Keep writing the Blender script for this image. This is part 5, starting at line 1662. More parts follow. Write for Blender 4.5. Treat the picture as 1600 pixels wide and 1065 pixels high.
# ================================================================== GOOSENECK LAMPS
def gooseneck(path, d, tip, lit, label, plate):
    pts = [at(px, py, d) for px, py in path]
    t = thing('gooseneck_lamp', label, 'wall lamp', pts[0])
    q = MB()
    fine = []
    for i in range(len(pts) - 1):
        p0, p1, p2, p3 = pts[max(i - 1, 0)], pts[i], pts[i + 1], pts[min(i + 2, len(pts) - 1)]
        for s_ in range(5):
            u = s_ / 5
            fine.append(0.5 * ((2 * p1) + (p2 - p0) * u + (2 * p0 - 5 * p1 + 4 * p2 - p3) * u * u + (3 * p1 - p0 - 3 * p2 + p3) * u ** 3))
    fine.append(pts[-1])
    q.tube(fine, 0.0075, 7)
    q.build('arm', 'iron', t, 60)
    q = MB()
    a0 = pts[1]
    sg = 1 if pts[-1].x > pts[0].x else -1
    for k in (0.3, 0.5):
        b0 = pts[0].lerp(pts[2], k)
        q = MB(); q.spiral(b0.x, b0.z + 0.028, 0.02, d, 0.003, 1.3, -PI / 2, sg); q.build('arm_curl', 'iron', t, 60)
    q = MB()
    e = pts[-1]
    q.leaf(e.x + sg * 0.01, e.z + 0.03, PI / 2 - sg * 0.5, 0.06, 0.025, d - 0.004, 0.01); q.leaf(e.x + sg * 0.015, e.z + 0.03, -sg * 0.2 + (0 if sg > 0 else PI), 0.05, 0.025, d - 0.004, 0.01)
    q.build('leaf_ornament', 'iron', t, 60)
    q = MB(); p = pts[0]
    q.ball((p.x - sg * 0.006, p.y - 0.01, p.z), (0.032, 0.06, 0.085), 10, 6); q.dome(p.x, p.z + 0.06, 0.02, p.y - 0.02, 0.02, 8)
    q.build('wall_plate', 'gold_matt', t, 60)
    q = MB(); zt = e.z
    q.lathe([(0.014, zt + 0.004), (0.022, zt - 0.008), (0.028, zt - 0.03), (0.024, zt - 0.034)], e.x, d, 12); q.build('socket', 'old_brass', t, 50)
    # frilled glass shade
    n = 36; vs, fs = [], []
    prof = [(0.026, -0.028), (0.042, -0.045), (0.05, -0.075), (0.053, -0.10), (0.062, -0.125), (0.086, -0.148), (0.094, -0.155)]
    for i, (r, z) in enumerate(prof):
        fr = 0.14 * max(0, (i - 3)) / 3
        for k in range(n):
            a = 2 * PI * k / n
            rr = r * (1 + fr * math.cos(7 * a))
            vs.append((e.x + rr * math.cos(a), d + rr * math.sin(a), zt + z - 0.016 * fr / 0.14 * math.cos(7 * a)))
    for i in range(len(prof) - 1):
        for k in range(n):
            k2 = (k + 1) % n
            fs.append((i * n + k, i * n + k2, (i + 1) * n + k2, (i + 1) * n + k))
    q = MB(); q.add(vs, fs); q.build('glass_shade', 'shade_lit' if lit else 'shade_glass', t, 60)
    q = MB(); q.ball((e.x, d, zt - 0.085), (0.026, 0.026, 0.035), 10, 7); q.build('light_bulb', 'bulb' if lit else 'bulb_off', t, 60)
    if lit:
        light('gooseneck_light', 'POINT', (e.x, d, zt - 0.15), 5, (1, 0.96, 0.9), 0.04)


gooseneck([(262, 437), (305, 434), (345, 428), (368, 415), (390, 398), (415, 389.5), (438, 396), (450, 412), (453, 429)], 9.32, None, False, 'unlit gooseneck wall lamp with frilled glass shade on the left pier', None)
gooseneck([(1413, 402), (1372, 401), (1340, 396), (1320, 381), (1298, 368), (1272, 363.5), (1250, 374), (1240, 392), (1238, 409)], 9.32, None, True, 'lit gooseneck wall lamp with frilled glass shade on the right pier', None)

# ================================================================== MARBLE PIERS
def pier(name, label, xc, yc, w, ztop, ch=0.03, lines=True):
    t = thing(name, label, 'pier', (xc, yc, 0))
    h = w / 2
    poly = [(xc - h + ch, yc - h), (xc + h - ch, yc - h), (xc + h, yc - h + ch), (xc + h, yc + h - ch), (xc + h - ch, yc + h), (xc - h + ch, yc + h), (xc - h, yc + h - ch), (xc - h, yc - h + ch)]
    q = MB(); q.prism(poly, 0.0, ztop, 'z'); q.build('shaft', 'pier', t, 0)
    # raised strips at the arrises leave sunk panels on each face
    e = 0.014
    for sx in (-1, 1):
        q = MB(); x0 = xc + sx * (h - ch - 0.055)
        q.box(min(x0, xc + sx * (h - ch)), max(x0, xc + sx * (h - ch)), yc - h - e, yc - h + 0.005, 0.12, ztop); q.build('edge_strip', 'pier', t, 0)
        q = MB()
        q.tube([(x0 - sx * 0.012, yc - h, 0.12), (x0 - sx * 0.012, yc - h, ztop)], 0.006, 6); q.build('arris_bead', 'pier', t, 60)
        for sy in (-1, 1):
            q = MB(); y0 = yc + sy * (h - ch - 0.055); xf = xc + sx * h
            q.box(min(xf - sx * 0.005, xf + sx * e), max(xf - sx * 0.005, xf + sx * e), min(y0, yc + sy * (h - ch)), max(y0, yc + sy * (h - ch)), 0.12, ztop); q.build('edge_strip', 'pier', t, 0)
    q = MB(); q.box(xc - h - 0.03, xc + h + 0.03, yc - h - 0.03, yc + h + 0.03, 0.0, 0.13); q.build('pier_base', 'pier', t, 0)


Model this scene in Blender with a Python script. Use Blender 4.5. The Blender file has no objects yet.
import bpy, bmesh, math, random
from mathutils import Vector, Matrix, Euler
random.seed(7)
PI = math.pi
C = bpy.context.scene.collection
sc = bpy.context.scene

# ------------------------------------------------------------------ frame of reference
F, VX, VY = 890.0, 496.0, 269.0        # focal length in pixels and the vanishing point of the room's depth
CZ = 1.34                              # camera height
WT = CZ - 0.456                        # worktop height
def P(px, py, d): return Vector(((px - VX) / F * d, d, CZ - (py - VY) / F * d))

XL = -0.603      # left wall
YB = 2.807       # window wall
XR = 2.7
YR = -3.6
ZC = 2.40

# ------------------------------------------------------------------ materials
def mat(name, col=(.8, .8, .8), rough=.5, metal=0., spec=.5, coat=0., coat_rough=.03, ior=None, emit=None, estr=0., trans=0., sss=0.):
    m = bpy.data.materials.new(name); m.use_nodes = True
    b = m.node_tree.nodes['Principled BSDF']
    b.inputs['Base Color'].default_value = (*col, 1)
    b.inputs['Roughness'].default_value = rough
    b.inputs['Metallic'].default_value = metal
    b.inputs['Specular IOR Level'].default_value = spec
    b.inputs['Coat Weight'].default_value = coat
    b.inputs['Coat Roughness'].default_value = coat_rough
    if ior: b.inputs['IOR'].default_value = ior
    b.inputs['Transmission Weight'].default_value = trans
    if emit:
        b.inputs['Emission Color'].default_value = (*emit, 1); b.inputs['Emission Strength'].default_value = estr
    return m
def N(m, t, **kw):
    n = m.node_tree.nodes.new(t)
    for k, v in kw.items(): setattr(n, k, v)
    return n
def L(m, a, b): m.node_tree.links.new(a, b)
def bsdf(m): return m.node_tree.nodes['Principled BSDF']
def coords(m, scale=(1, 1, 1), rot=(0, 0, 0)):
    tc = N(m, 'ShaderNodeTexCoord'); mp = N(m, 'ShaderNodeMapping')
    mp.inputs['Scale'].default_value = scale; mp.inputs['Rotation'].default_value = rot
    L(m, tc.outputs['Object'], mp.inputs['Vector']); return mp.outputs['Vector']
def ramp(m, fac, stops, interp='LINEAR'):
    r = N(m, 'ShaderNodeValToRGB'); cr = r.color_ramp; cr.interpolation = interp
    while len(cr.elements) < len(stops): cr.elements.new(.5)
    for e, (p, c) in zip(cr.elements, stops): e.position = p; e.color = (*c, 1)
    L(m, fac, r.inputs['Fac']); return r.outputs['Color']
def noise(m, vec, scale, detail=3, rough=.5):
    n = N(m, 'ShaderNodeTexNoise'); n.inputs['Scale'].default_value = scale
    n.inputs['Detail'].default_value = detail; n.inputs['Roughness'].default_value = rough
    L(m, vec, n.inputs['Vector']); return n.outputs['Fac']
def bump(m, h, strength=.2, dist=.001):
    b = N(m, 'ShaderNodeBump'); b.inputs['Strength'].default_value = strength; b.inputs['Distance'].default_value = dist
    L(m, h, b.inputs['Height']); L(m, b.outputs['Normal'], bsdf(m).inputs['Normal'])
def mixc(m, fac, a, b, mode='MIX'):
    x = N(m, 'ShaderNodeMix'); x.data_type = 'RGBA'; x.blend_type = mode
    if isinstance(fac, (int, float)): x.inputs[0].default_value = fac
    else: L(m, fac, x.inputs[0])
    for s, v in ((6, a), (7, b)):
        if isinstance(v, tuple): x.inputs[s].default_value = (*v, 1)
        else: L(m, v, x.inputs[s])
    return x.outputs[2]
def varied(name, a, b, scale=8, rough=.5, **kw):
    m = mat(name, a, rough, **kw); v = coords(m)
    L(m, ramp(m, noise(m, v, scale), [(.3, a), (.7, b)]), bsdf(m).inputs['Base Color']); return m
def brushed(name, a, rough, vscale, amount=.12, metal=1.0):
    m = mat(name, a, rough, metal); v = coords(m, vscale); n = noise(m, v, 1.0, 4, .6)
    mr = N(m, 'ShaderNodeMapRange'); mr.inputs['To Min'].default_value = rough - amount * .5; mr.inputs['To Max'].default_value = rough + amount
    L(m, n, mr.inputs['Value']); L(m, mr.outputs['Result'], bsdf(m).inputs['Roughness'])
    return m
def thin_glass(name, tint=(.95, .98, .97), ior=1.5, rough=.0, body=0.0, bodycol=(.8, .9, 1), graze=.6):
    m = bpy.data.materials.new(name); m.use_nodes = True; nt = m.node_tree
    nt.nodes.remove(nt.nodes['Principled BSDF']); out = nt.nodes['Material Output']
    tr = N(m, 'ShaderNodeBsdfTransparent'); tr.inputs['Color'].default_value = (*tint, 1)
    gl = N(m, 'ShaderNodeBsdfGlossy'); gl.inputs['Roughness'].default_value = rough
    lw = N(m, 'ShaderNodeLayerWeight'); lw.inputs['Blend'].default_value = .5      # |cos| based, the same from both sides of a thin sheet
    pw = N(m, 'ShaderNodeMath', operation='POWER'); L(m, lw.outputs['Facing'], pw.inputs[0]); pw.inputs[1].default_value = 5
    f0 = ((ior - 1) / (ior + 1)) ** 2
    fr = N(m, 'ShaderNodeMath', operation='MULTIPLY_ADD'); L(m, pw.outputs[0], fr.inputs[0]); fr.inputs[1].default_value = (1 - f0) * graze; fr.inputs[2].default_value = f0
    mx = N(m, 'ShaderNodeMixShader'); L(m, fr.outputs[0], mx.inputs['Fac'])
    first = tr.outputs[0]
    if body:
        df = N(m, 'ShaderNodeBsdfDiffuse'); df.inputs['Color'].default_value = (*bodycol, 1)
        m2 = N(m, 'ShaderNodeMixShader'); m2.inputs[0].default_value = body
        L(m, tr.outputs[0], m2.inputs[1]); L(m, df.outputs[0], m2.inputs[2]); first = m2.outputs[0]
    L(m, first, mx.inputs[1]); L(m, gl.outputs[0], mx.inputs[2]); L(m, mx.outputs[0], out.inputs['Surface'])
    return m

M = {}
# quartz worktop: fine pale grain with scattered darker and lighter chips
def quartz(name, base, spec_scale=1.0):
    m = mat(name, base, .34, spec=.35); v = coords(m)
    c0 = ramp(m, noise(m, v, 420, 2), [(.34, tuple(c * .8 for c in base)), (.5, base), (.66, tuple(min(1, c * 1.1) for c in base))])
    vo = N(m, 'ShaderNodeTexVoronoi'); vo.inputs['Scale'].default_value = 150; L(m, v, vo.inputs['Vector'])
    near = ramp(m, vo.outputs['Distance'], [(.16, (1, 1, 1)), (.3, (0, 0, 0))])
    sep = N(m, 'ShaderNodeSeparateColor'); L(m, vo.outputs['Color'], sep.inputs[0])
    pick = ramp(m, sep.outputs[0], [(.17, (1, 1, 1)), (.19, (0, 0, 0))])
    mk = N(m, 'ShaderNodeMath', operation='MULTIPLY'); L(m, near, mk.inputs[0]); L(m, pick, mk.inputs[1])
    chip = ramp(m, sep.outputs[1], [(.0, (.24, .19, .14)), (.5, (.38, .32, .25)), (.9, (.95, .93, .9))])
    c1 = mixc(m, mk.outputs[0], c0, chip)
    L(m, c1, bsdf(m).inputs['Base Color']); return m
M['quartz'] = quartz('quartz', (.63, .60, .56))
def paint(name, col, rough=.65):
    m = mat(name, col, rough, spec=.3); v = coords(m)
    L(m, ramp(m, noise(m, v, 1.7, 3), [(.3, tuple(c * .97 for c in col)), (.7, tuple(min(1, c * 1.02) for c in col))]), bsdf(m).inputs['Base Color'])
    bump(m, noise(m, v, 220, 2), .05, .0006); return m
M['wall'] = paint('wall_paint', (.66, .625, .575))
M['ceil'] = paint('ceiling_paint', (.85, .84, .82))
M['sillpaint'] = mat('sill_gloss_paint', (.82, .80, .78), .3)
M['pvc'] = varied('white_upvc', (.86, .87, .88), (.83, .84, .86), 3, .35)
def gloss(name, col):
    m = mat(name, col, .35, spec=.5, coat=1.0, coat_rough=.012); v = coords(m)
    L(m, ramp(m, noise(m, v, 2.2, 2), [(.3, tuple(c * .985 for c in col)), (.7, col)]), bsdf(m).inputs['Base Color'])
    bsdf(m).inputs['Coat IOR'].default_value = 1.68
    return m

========

GIVEN PROBLEM: Quote the listing above, but only from the line that shows "Model this scene" through the line that shows "sc = bpy.context.scene".

WORKED SOLUTION:
Model this scene in Blender with a Python script. Use Blender 4.5. The Blender file has no objects yet.
import bpy, bmesh, math, random
from mathutils import Vector, Matrix, Euler
random.seed(7)
PI = math.pi
C = bpy.context.scene.collection
sc = bpy.context.scene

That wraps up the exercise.